Short task: Once the pictures are set aside, transcribe the remaining data exactly.

Recorded data:
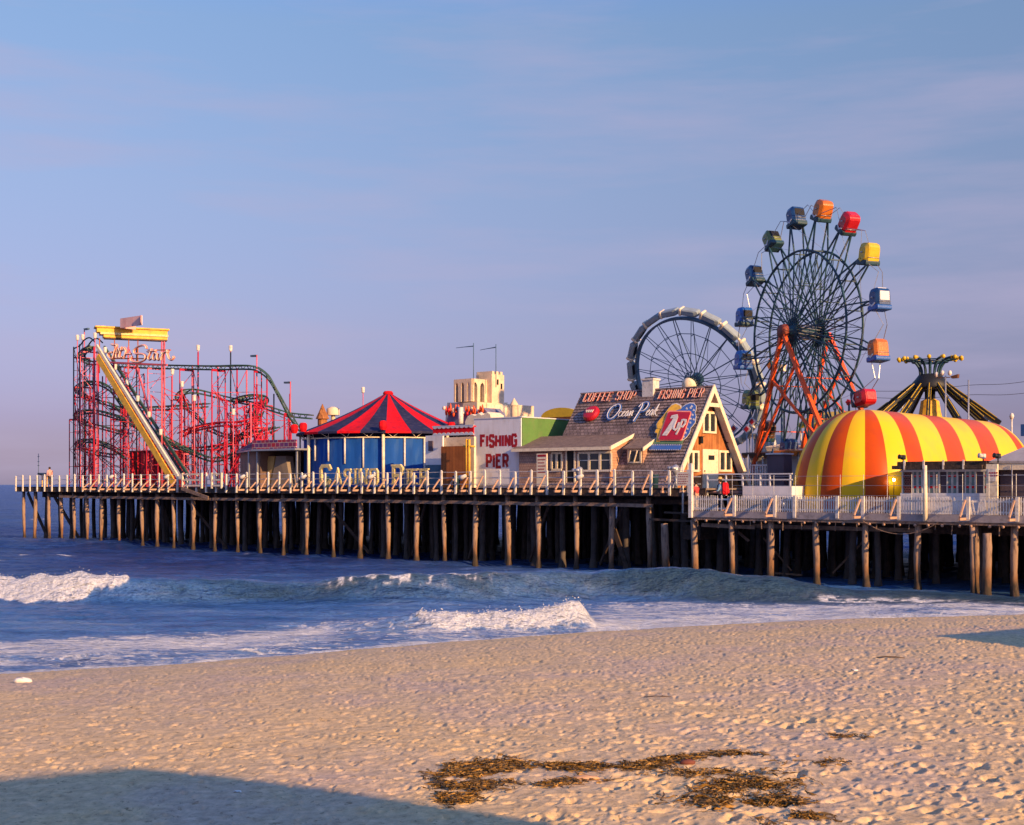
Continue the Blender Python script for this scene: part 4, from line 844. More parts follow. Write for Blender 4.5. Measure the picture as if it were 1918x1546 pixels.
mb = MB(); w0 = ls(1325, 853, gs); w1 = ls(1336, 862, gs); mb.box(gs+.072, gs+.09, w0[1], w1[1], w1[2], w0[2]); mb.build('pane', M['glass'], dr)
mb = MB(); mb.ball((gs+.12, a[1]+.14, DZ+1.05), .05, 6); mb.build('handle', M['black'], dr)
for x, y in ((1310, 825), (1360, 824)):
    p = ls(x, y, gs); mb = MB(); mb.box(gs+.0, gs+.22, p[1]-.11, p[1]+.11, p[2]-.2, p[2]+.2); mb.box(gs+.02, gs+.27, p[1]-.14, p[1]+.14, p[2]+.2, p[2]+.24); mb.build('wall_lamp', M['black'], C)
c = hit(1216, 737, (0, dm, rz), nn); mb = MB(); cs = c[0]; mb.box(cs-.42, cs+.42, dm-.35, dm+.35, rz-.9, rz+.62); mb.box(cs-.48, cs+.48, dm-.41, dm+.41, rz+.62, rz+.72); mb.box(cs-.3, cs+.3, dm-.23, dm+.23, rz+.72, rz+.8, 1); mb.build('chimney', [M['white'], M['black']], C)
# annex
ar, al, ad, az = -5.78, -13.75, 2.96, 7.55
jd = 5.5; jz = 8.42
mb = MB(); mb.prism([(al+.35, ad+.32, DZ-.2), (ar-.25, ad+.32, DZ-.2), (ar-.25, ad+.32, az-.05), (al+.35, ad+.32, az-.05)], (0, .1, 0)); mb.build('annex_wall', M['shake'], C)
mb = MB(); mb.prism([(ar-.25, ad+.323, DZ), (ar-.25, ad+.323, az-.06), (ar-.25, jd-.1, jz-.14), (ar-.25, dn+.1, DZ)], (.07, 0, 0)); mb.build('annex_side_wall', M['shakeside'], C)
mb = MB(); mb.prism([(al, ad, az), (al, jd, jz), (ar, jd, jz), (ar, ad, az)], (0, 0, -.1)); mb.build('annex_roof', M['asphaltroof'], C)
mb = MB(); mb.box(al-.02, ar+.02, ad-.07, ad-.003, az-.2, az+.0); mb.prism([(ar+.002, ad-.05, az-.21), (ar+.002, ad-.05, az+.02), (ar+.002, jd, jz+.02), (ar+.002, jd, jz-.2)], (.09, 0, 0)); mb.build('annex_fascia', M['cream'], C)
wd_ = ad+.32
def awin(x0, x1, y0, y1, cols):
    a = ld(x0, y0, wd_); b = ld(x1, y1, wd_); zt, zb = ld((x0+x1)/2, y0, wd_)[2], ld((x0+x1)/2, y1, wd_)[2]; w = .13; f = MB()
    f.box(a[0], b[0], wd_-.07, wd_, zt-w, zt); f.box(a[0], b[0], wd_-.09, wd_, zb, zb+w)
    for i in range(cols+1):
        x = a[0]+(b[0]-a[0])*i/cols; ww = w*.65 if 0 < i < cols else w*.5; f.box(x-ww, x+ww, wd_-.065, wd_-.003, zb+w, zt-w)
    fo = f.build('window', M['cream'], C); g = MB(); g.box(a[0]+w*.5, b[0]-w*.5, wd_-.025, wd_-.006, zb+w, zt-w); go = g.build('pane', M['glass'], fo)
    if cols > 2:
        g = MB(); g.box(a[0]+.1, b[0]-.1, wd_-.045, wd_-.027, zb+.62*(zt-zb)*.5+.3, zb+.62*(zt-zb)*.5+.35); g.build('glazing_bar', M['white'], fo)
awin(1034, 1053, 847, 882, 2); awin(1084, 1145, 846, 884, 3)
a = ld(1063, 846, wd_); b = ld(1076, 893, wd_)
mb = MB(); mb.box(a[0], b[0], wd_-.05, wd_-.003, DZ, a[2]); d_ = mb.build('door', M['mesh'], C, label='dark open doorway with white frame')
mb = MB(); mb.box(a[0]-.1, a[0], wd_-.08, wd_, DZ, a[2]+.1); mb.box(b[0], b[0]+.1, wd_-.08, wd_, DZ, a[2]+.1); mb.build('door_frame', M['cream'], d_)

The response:
Continue the Blender Python script for this scene: part 4, from line 844. More parts follow. Write for Blender 4.5. Measure the picture as if it were 1918x1546 pixels.
mb = MB(); w0 = ls(1325, 853, gs); w1 = ls(1336, 862, gs); mb.box(gs+.072, gs+.09, w0[1], w1[1], w1[2], w0[2]); mb.build('pane', M['glass'], dr)
mb = MB(); mb.ball((gs+.12, a[1]+.14, DZ+1.05), .05, 6); mb.build('handle', M['black'], dr)
for x, y in ((1310, 825), (1360, 824)):
    p = ls(x, y, gs); mb = MB(); mb.box(gs+.0, gs+.22, p[1]-.11, p[1]+.11, p[2]-.2, p[2]+.2); mb.box(gs+.02, gs+.27, p[1]-.14, p[1]+.14, p[2]+.2, p[2]+.24); mb.build('wall_lamp', M['black'], C)
c = hit(1216, 737, (0, dm, rz), nn); mb = MB(); cs = c[0]; mb.box(cs-.42, cs+.42, dm-.35, dm+.35, rz-.9, rz+.62); mb.box(cs-.48, cs+.48, dm-.41, dm+.41, rz+.62, rz+.72); mb.box(cs-.3, cs+.3, dm-.23, dm+.23, rz+.72, rz+.8, 1); mb.build('chimney', [M['white'], M['black']], C)
# annex
ar, al, ad, az = -5.78, -13.75, 2.96, 7.55
jd = 5.5; jz = 8.42
mb = MB(); mb.prism([(al+.35, ad+.32, DZ-.2), (ar-.25, ad+.32, DZ-.2), (ar-.25, ad+.32, az-.05), (al+.35, ad+.32, az-.05)], (0, .1, 0)); mb.build('annex_wall', M['shake'], C)
mb = MB(); mb.prism([(ar-.25, ad+.323, DZ), (ar-.25, ad+.323, az-.06), (ar-.25, jd-.1, jz-.14), (ar-.25, dn+.1, DZ)], (.07, 0, 0)); mb.build('annex_side_wall', M['shakeside'], C)
mb = MB(); mb.prism([(al, ad, az), (al, jd, jz), (ar, jd, jz), (ar, ad, az)], (0, 0, -.1)); mb.build('annex_roof', M['asphaltroof'], C)
mb = MB(); mb.box(al-.02, ar+.02, ad-.07, ad-.003, az-.2, az+.0); mb.prism([(ar+.002, ad-.05, az-.21), (ar+.002, ad-.05, az+.02), (ar+.002, jd, jz+.02), (ar+.002, jd, jz-.2)], (.09, 0, 0)); mb.build('annex_fascia', M['cream'], C)
wd_ = ad+.32
def awin(x0, x1, y0, y1, cols):
    a = ld(x0, y0, wd_); b = ld(x1, y1, wd_); zt, zb = ld((x0+x1)/2, y0, wd_)[2], ld((x0+x1)/2, y1, wd_)[2]; w = .13; f = MB()
    f.box(a[0], b[0], wd_-.07, wd_, zt-w, zt); f.box(a[0], b[0], wd_-.09, wd_, zb, zb+w)
    for i in range(cols+1):
        x = a[0]+(b[0]-a[0])*i/cols; ww = w*.65 if 0 < i < cols else w*.5; f.box(x-ww, x+ww, wd_-.065, wd_-.003, zb+w, zt-w)
    fo = f.build('window', M['cream'], C); g = MB(); g.box(a[0]+w*.5, b[0]-w*.5, wd_-.025, wd_-.006, zb+w, zt-w); go = g.build('pane', M['glass'], fo)
    if cols > 2:
        g = MB(); g.box(a[0]+.1, b[0]-.1, wd_-.045, wd_-.027, zb+.62*(zt-zb)*.5+.3, zb+.62*(zt-zb)*.5+.35); g.build('glazing_bar', M['white'], fo)
awin(1034, 1053, 847, 882, 2); awin(1084, 1145, 846, 884, 3)
a = ld(1063, 846, wd_); b = ld(1076, 893, wd_)
mb = MB(); mb.box(a[0], b[0], wd_-.05, wd_-.003, DZ, a[2]); d_ = mb.build('door', M['mesh'], C, label='dark open doorway with white frame')
mb = MB(); mb.box(a[0]-.1, a[0], wd_-.08, wd_, DZ, a[2]+.1); mb.box(b[0], b[0]+.1, wd_-.08, wd_, DZ, a[2]+.1); mb.build('door_frame', M['cream'], d_)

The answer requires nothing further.